Her heritage is Russian, but she claims Japanese karma. Their poetic tradition gave form to her experience. “Anything that you go through in your life — a sad or horrible experience — if you can extract some morsel out of it, in poem form, it was worth the experience,” she says. “It’s nice to be able to say yeah, I experienced that, I’m not the only one, so it has a way of bringing people together.”

Perhaps it was karma that helped her win the coveted Kusamakura grand prize award. The annual competition is a big deal in Japan, with three days of celebration featuring poets revered as national treasures and other prizes for Japanese-only categories. Rotella won the only category open to foreigners.

The prize-winning words came to her some 30 years ago in Italy. While walking at dusk, she heard the fishing boats return.

“A lot of fishermen lost their lives at sea,” she explains. “You’d see widows looking out over sea at dusk. There’s a certain satisfaction when you know someone is coming home.”

The haiku was rejected by a magazine, but Rotella never lost faith in it.

In Kumamoto, on Japan’s southern-most island, Rotella and her husband were the only Caucasians.

Still, Japan felt like home.

“I felt like this was a place I belonged,” says Rotella — despite its differences from what she’d imagined.

“I thought you could still go to an old-fashioned teahouse,” she says. “But the teahouses are more like Starbucks now.” She found peace and tradition in Japanese gardens, some dating to the 14th century.

While in Kumamoto, Rotella learned that her haiku spoke to Americans, too. Her other entry — about a blues singer — placed third in the Professor Richard Gilbert award, named for an American professor who lives in Japan and teaches at Kumamoto University.

The Terms of the Art

Sinking deep
into winter
the blues singer’s voice

“The Muse just dictated that one,” says Rotella, who was inspired by her 1960s image of a man surrounded by rubble from the riots in Washington, D.C.

“I could see the deep blues singer getting deep inside of himself, trying to find meaning,” she says.

Of the half-dozen forms of Japanese poetry, best known — and the genre that won her prizes last year — is haiku. Traditionally, haiku consist of three lines of five, seven and five sound syllables. Brevity rules out adjectives and adverbs.

“It’s like a capsule full of energy, a snapshot that grabs you,” she says. “There’s a lot of emotion holding up the image.”
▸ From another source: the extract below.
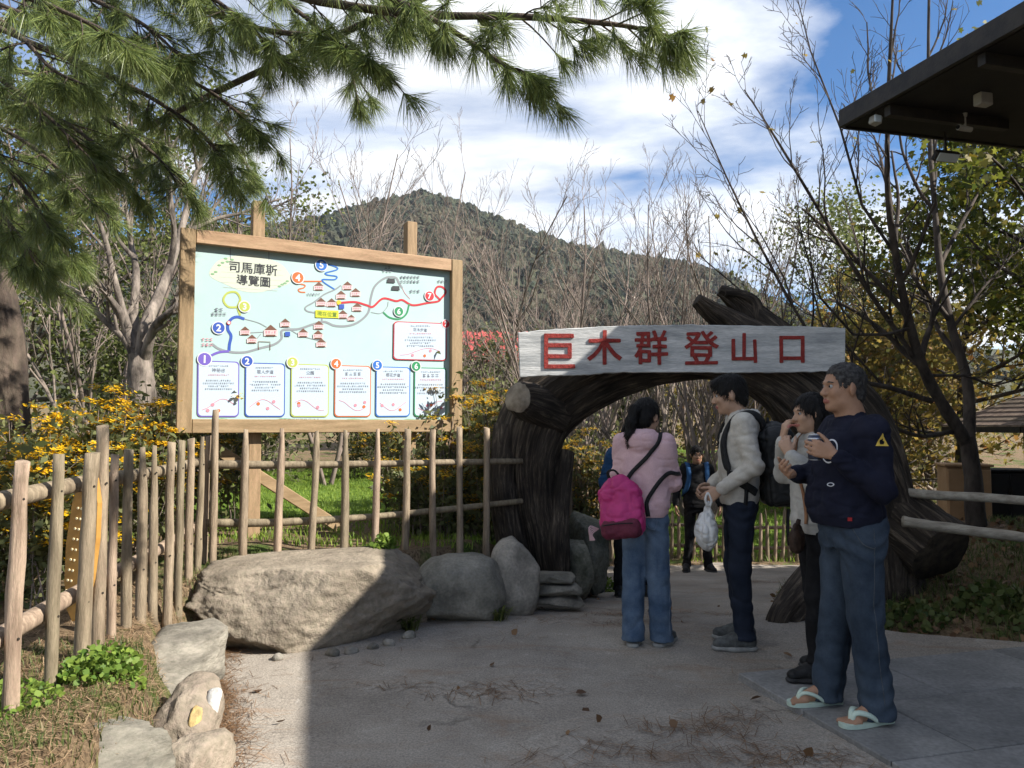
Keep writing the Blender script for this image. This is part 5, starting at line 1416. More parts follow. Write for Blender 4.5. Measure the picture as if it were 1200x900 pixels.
M_MINT = mat('mint_rubber', (.42, .52, .44), (.50, .60, .50), 12, .6)

W_ROWS = [(.86, .0, 0, .125, .185), (.93, 0, 0, .13, .19), (1.05, 0, 0, .128, .185), (1.2, 0, 0, .13, .19), (1.32, -.005, 0, .115, .195), (1.40, -.01, 0, .08, .16)]
# 1 woman in pale pink, seen from behind
pw, jw, Sw, hw_ = build_person('person in a pale pink hoodie and blue jeans with a pink backpack, back turned', (.885, 5.15, 0), R(66), 1.635, .008, SK2,
    dict(hipL=(0, .08, .90), hipR=(0, -.08, .90), kneeL=(.02, .085, .49), kneeR=(.02, -.085, .49), shL=(-.01, .15, 1.385), shR=(-.01, -.15, 1.385), elL=(.03, .195, 1.13), wrL=(.22, .10, 1.19), elR=(.06, -.185, 1.12), wrR=(.22, -.09, 1.19), handL=((.7, -.6, .35), (0, -.4, 1), 1), handR=((.7, .6, .35), (0, .4, 1), -1), curlL=.7, curlR=.7,
         hy=-22, hp=-14, head=(.045, -.005, 1.575), footL=10, footR=-14, ankL=(-.02, .085, .09), ankR=(.05, -.095, .09)),
    'pony', M_HAIRB, hoodie(M_PINK, [(.88, .0, 0, .122, .152), (.94, 0, 0, .132, .17), (1.05, 0, 0, .13, .17), (1.2, 0, 0, .128, .17), (1.32, -.005, 0, .112, .172), (1.40, -.01, 0, .075, .14)], (.07, .06, .043), True, .006, 5),
    trousers(M_DENIM, (.086, .078, .076), None, (.108, .136), .97, .006, .035, 2), shoes(M_SHOEG, M_SOLEG))
b_ = MB(); b_.box((.30 * Sw, 0, 1.225 * Sw), (.012, .075, .15), ypr(0, -35), .004); o = b_.build('mobile_phone', M_BLACKF, None, loc=(.885, 5.15, 0)); o.rotation_euler = (0, 0, R(66)); tag(o, 'dark phone held by the person in the pale pink hoodie', 'phone')
# 2 tall man in cream, facing left
pm, jm, Sm, hm_ = build_person('tall person in a cream hoodie and dark jeans with a black backpack, facing left', (1.515, 5.16, 0), R(172), 1.785, .008, SK2,
    dict(elL=(-.06, .235, 1.135), wrL=(.135, .175, .985), elR=(-.02, -.25, 1.13), wrR=(.16, -.13, .985), handL=((.75, -.25, -.5), (-.2, -1, 0), -1), handR=((.8, .35, -.3), (0, .8, -.5), 1), curlL=.7, curlR=.8,
         hy=0, hp=-10, head=(.05, 0, 1.582), footL=6, footR=-10, ankL=(.0, .105, .09), ankR=(-.03, -.11, .09), kneeL=(.015, .10, .49)),
    'short', M_HAIRB, hoodie(M_CREAM, [(.885, .0, 0, .118, .16), (.95, 0, 0, .125, .172), (1.05, 0, 0, .122, .172), (1.2, 0, 0, .122, .178), (1.32, -.005, 0, .115, .195), (1.40, -.01, 0, .08, .16)], (.066, .056, .043), True, .006, 11),
    trousers(M_DENIMN, (.086, .066, .06), None, (.11, .142), .97, .006, .07, 7), shoes(M_SHOEG, M_SOLEG))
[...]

Rotella, who calls herself a poetry maverick, favors senryu, a similar form that rises not from nature but from human nature.

Hanging onto
his mother’s skirt,
the little cowboy.

Tanka — traditionally five lines — is more liberal in subject and word form. Rotella penned the tanka Elvis in Black Leather 12 years ago:

After my father’s funeral
I remove the shroud
from the t.v. set
and let Elvis in black leather
break my heart

The shrouded television is a Slovak tradition of mourning. She turned on the set and saw Elvis “looking like a Greek Adonis. It was a way to grieve after holding in my emotions.”

Rotella’s new specialty is combining poetry with photos or illustrations, in forms called haiga (haiku) and taiga (tanka).
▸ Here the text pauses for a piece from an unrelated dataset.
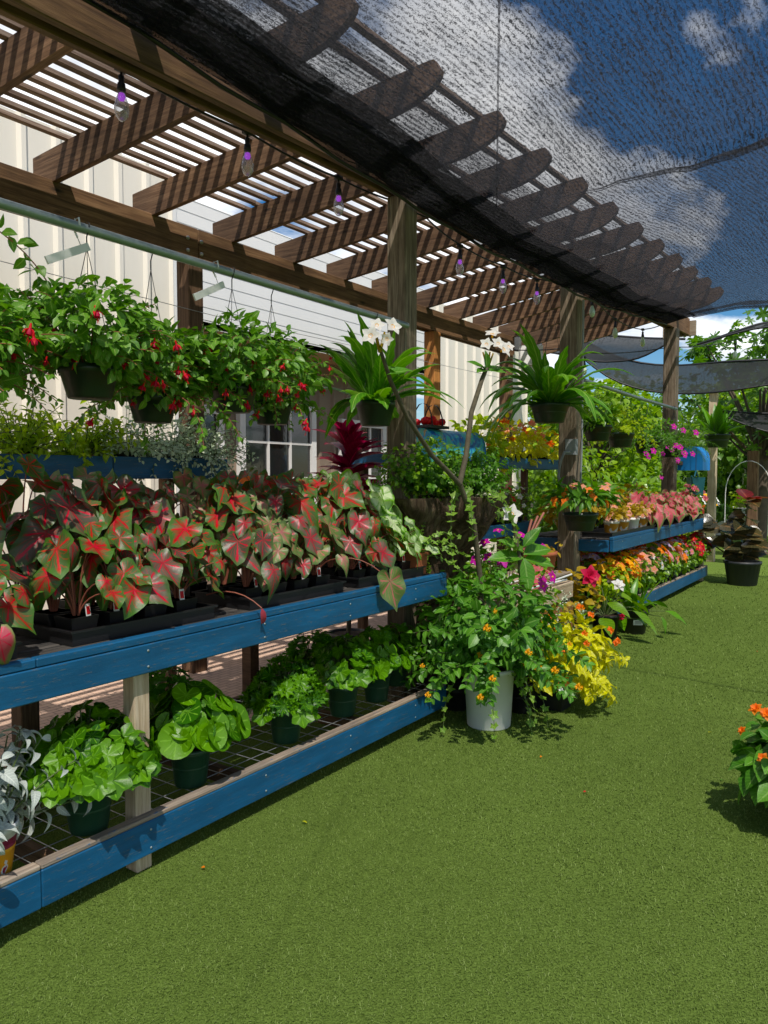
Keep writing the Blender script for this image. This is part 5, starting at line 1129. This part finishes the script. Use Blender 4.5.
tree((-1.3,18.6,0),5.0,2.0,'second palmate leaved tree cut by the right edge of the photo',831,'tree',620,.27,PALM,.5,22)
# a dense far hedge closing the view
g=G(); rg=np.random.default_rng(840); n=11000; x=rg.uniform(-30,10,n); yy=38+rg.normal(size=n)*.8; z=rg.random(n)*(3.8+.6*np.sin(x*.9)+.4*np.sin(x*2.7)); g.leaves(OVALW,np.stack([x,yy,z],1),rg.normal(size=(n,3))+[0,-.3,-.4],rg.normal(size=(n,3))*.5+[0,-.8,.8],.55*(.6+.8*rg.random(n)))
tag(g.build('hedge',L_['tree']),'far dense green foliage closing the view behind everything','foliage',kind='stuff')
# poles, frame, fence, chairs, planter
def pole(loc,h,w,m,label): t=plank('wooden_pole',(loc[0],loc[1],0),(loc[0],loc[1],h),w,w,M[m],None,upv=(0,1,0)); tag(t,label,'pole')
pole((-2.78,14.05),2.96,.13,'pale','pale wooden pole under the wide grey shade cloth'); pole((-2.52,16.6),2.0,.19,'brown','short thick brown post at the right near the picket fence')
t=thing('garden_arch',(-4.45,25,0),'white square garden frame behind the lounge chairs','garden frame')
for x in(-.52,.42): G().box((x,0,.92),(.09,.09,1.84)).build('upright',M['white'],t,smooth=False)
G().box((-.05,0,1.88),(1.10,.10,.09)).build('crossbar',M['white'],t,smooth=False)
t=thing('picket_fence',(-3.05,24,0),'white picket fence at the right edge','fence')
for k in range(14): G().box((-.3+k*.16,0,.72),(.06,.03,1.30)).build('picket',M['white'],t,smooth=False)
for z in(.45,1.1): G().box((.75,.03,z),(2.3,.03,.07)).build('rail',M['white'],t,smooth=False)
t=thing('wire_hoop',(-2.55,16.3,0),'tall arched wire plant hoop around the short brown post','plant hoop'); G().tube([(.42*math.cos(a)-.0,0,1.15+.65*math.sin(a)) for a in np.linspace(0,PI,14)]+[(-.42,0,0)],.008,5).build('hoop',M['white'],t); G().tube([(.42,0,1.15),(.42,0,0)],.012,5).build('upright',M['white'],t)
M['mesh']=simple('grey chair mesh',(.20,.21,.23),.7,.1,8)
def lounger(loc,rz,label,towel=False):
    t=thing('lounge_chair',loc,label,'lounge chair','white framed lounge chairs on the lawn',rz)
    G().box((0,.1,.42),(.52,.75,.03)).build('seat',M['mesh'],t,smooth=False)
    o=G().box((0,0,.36),(.52,.03,.74)).build('backrest',M['mesh'],t,smooth=False); o.location=(0,.46,.42); o.rotation_euler=(R(-38),0,0)
    if towel: G().box((0,-.025,.45),(.34,.02,.5)).build('towel',M['f_yellow'],o,smooth=False)
    for s in(-1,1):
        G().tube([(s*.29,-.42,0),(s*.29,.05,.40),(s*.29,.45,.44),(s*.29,.92,1.05)],.022,7).build('side_frame',M['white'],t); G().tube([(s*.29,.75,0),(s*.29,.3,.38),(s*.29,-.3,.42)],.022,7).build('leg',M['white'],t); G().tube([(s*.30,-.25,.62),(s*.30,.4,.62)],.025,7).build('armrest',M['white'],t)
lounger((-4.75,22.4,0),R(65),'grey mesh lounge chair with white frame left of the pale wooden pole'); lounger((-3.95,22.6,0),R(60),'lounge chair with a yellow towel on its back, right of the pale pole',True)
t=thing('mounded_plant',(-3.05,21,0),'lime green mounded plant in a white pot at the right edge','potted plant'); pot(t,.40,.50,M['white_pot'],.8); cloud(t,900,(0,0,.72),(.68,.68,.42),OVALW,.09,L_['lime'],850,hemi=True)
t=thing('white_planter',(-3.95,20.6,0),'white round planter of mixed foliage left of the mounded plant','planter'); pot(t,.27,.36,M['white_pot'],.85); cloud(t,260,(0,0,.5),(.34,.34,.28),LANCE2,.3,L_['tree'],851,hemi=True)
t=thing('lime_ground_bush',(-3.55,13.9,0),'low lime green bush beyond the rubber plant','bush'); cloud(t,520,(0,0,.25),(.62,.55,.30),OVALW,.11,L_['lime'],852,hemi=True)

# a few fallen petals and leaf bits on the turf
lm={}
for i in range(0,16,2):
    x,y=[(-2.1,2.4),(-1.9,3.2),(-2.15,1.9),(-1.6,4.3),(-1.45,4.9),(-1.7,5.6),(-1.2,3.4),(-1.8,6.4),(-.9,4.6),(-2.0,2.9),(-1.55,3.7),(-1.3,6.0),(-.7,3.9),(-1.75,7.6),(-1.0,7.0),(-2.05,5.6)][i]
    k=(i//2)%4
    if k not in lm: lm[k]=G().leaves((OVAL,OVALW,LANCE,OVALW)[k],[(0,0,0)],[(1,.2,.1)],[(0,.2,1)],(.028,.018,.035,.016)[k]).mesh('petal',[L_['yellow'],M['f_orange'],L_['vine'],M['f_red']][k])
    o=bpy.data.objects.new('fallen_petal',lm[k]); link(o); o.location=(x,y,.012); o.rotation_euler=(0,0,i*1.7); tag(o,'tiny fallen petal or leaf bit lying on the green turf','petal','fallen petals on the turf')
CLOUD_OFF=(0,0,0)
BLOBS=[(150,60,.3,.2),(400,110,.20,.20),(480,140,.16,.14),(560,200,.10,.08),(720,80,.07,.12),(650,30,.13,-.22),(600,110,.06,-.12),(755,190,.12,-.14),(640,240,.10,.06),(620,380,.1,.05)]
# ================================================================== CAMERA, LIGHT, SKY
cam=bpy.data.cameras.new('camera'); co=bpy.data.objects.new('camera',cam); col.objects.link(co)
cam.sensor_fit='VERTICAL'; cam.sensor_height=24; cam.lens=24*750/1024.; cam.clip_end=600; cam.clip_start=.05
TH=R(34.8); PT=math.atan(36/750)
co.location=(0,0,1.5)
fwd=Vector((-math.sin(TH)*math.cos(PT),math.cos(TH)*math.cos(PT),-math.sin(PT)))
co.rotation_euler=fwd.to_track_quat('-Z','Y').to_euler(); sc.camera=co
SD=Vector((.37,-.36,.86)).normalized()
sun=bpy.data.lights.new('sun','SUN'); sun.energy=5.0; sun.angle=R(.45); sun.color=(1,.94,.86)
so=bpy.data.objects.new('sun',sun); col.objects.link(so); so.location=(5,-5,12); so.rotation_euler=SD.to_track_quat('Z','Y').to_euler()
w=bpy.data.worlds.new('World'); sc.world=w; w.use_nodes=True; nt=w.node_tree; nt.nodes.clear()
sky=nd(nt,'ShaderNodeTexSky',sky_type='NISHITA'); sky.sun_disc=False; sky.sun_elevation=math.asin(SD.z); sky.sun_rotation=math.atan2(SD.x,SD.y); sky.ozone_density=2.2; sky.air_density=1.0; sky.dust_density=.3
tc=nd(nt,'ShaderNodeTexCoord'); v=tc.outputs['Generated']
sp=nd(nt,'ShaderNodeSeparateXYZ'); nt.links.new(v,sp.inputs[0])
zdiv=val(nt,'ADD',sp.outputs[2],.25)
cb=nd(nt,'ShaderNodeCombineXYZ'); nt.links.new(val(nt,'DIVIDE',sp.outputs[0],zdiv),cb.inputs[0]); nt.links.new(val(nt,'DIVIDE',sp.outputs[1],zdiv),cb.inputs[1])
n1=noise(nt,mapping(nt,cb.outputs[0],(1,1,1),CLOUD_OFF),1.7,7,.58,.25)
cb_=cb
def blob(px,py,r,s):
    a=(px-384)/750; b=-(py-512)/750
    up=Vector((-math.sin(TH)*math.sin(PT),math.cos(TH)*math.sin(PT),math.cos(PT))); rt=Vector((math.cos(TH),math.sin(TH),0))
    d=(fwd+a*rt+b*up).normalized()
    q=nd(nt,'ShaderNodeVectorMath',operation='DISTANCE'); nt.links.new(v,q.inputs[0]); q.inputs[1].default_value=d
    return val(nt,'MULTIPLY',val(nt,'POWER',2.718,val(nt,'MULTIPLY',val(nt,'POWER',val(nt,'DIVIDE',q.outputs['Value'],r),2.),-1.)),s)
f=val(nt,'MULTIPLY_ADD',n1,2.0,-.5)
for bb in BLOBS: f=val(nt,'ADD',f,blob(*bb))
cf=ramp(nt,f,[(.47,g3(0)),(.60,g3(.7)),(.76,g3(1))])
shade=ramp(nt,noise(nt,cb.outputs[0],3.5,5),[(.3,(7.0,7.3,7.8)),(.7,(15.,15.,15.))])
c=nd(nt,'ShaderNodeMix',data_type='RGBA'); nt.links.new(cf,c.inputs[0]); 
hs=nd(nt,'ShaderNodeHueSaturation'); hs.inputs['Saturation'].default_value=1.45; nt.links.new(sky.outputs[0],hs.inputs['Color'])
nt.links.new(hs.outputs[0],c.inputs[6]); nt.links.new(shade,c.inputs[7])
bg=nd(nt,'ShaderNodeBackground'); bg.inputs[1].default_value=.108; nt.links.new(c.outputs[2],bg.inputs[0])
wo=nd(nt,'ShaderNodeOutputWorld'); nt.links.new(bg.outputs[0],wo.inputs[0])
sc.view_settings.view_transform='Standard'; sc.view_settings.look='None'; sc.view_settings.exposure=0; sc.view_settings.gamma=1
sc.render.engine='CYCLES'
sc.cycles.transparent_max_bounces=14; sc.cycles.max_bounces=6
sc.render.resolution_x=768; sc.render.resolution_y=1024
“The possibilities of combining poetry with photographs or sketches could go on into infinity,” she says. She’s inspired by photographs or artwork to write haikus and inspired by her words to make accompanying art.

Haiku Digital and Global

The Japanese have crafted their poems for centuries. In periods in Japanese history, Rotella says, a candidate couldn’t be considered for public office unless skilled in poetry and calligraphy. A woman might write a tanka to her beloved, gaining clues to his personality and character through his five-line response.

“It’s all about development and character,” she says.
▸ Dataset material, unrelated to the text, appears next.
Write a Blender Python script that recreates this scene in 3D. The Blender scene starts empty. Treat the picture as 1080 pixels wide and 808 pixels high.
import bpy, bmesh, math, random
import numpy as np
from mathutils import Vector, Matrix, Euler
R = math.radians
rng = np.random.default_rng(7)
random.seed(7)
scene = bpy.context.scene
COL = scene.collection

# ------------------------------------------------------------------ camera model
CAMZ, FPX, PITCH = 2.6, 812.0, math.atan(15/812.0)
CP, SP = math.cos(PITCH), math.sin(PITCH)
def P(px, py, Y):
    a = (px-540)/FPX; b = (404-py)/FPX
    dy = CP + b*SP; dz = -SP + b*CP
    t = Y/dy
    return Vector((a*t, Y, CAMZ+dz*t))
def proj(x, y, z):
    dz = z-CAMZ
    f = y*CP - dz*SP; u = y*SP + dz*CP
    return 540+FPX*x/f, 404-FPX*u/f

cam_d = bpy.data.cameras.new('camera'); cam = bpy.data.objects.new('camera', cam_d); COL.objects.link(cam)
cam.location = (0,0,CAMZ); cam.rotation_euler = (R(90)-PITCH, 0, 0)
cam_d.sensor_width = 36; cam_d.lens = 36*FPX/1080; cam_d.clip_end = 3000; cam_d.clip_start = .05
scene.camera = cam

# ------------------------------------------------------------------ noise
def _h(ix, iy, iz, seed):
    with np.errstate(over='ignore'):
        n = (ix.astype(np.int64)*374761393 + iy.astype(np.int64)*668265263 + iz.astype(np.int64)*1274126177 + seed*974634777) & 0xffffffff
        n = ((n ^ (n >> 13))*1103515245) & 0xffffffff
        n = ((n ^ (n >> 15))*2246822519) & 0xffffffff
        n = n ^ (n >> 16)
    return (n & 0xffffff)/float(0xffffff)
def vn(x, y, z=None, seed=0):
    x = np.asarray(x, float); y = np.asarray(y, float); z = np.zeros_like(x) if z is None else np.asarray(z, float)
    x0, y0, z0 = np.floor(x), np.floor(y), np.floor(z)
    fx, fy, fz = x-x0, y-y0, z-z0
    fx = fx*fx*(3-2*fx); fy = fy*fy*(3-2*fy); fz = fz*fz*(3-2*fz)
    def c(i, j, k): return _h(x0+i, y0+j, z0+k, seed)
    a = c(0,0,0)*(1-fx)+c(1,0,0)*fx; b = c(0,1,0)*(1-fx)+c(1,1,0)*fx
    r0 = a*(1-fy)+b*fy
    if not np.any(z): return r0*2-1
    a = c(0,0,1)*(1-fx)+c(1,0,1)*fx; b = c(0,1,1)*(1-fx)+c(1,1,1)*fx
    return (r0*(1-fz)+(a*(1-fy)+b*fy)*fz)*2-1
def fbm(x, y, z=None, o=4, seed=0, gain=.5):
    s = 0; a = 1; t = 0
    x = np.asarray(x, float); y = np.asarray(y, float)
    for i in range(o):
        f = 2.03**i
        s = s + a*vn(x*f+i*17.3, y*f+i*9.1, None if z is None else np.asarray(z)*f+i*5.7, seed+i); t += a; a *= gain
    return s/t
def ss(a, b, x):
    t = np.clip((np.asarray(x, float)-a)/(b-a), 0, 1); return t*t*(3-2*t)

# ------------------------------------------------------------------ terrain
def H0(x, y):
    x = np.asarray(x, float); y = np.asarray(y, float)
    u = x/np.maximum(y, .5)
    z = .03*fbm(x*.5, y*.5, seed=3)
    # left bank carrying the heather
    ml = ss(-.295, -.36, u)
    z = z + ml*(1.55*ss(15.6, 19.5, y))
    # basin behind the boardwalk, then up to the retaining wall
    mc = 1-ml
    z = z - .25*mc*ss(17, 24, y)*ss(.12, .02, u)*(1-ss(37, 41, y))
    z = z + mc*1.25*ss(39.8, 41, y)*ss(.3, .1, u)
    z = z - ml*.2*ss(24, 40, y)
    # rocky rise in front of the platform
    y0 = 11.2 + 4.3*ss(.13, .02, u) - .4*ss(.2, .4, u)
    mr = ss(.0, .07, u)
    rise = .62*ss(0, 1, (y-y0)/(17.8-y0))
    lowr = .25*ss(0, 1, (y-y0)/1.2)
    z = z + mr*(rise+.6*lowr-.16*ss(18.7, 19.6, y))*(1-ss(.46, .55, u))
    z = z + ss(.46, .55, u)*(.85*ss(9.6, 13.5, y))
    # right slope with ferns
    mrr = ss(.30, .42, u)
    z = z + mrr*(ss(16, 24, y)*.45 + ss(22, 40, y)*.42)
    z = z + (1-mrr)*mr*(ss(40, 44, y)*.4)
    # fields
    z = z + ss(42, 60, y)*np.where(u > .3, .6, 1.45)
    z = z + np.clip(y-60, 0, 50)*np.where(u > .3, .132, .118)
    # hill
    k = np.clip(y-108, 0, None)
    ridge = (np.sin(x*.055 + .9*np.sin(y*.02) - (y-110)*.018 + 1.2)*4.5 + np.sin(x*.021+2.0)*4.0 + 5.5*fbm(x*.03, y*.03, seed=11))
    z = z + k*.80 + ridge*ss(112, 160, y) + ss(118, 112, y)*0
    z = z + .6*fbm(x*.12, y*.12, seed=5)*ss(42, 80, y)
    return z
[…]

The traditions live on in modern Japan.

“It’s still common for someone in a corporation to write to someone else [in tanka], and for that person to respond” in kind, Rotella says.

She matches wit with poets around the globe in a form called renga, or linked poetry.

“There’s a whole community of us all over the world, always in contact to a point where it can be very competitive — it’s like tennis games,” she says of the creative volleys writers lob by email.

No subject barred from renga; Rotella favors writing on the foibles of people.

She also takes creative liberties with her renga. After a Californian suggested renga focused on particular themes, Rotella and a fellow poet invented their own sub-genres. In colorenga, every line must focus on the same color: lavenga reveals things that are purple; a redenga line demands scarlet subjects.

This wordplay shoots over the World Wide Web’s highways and byways, ringing new age variations on an old world art form. In another linkage of ancient and modern, Rotella enhances her haiga and taiga with digital imagery. The modern Muse calls Rotella to work in Photoshop.

“We’re living in 2008, so it’s important to use these technologies that are available to us and bring this form up to date,” says Rotella, who’s bringing an ancient art into the 21st century through online galleries.

Like physical galleries, online galleries organize art into shows on the Internet. There are not enough haiga venues for prolific writers, Rotella says, so she and other poets display work in online galleries.

Being a 21st century poet “is not an easy road,” she says. “You can’t expect to make a living being a poet.” But for Rotella, poetry makes living grand.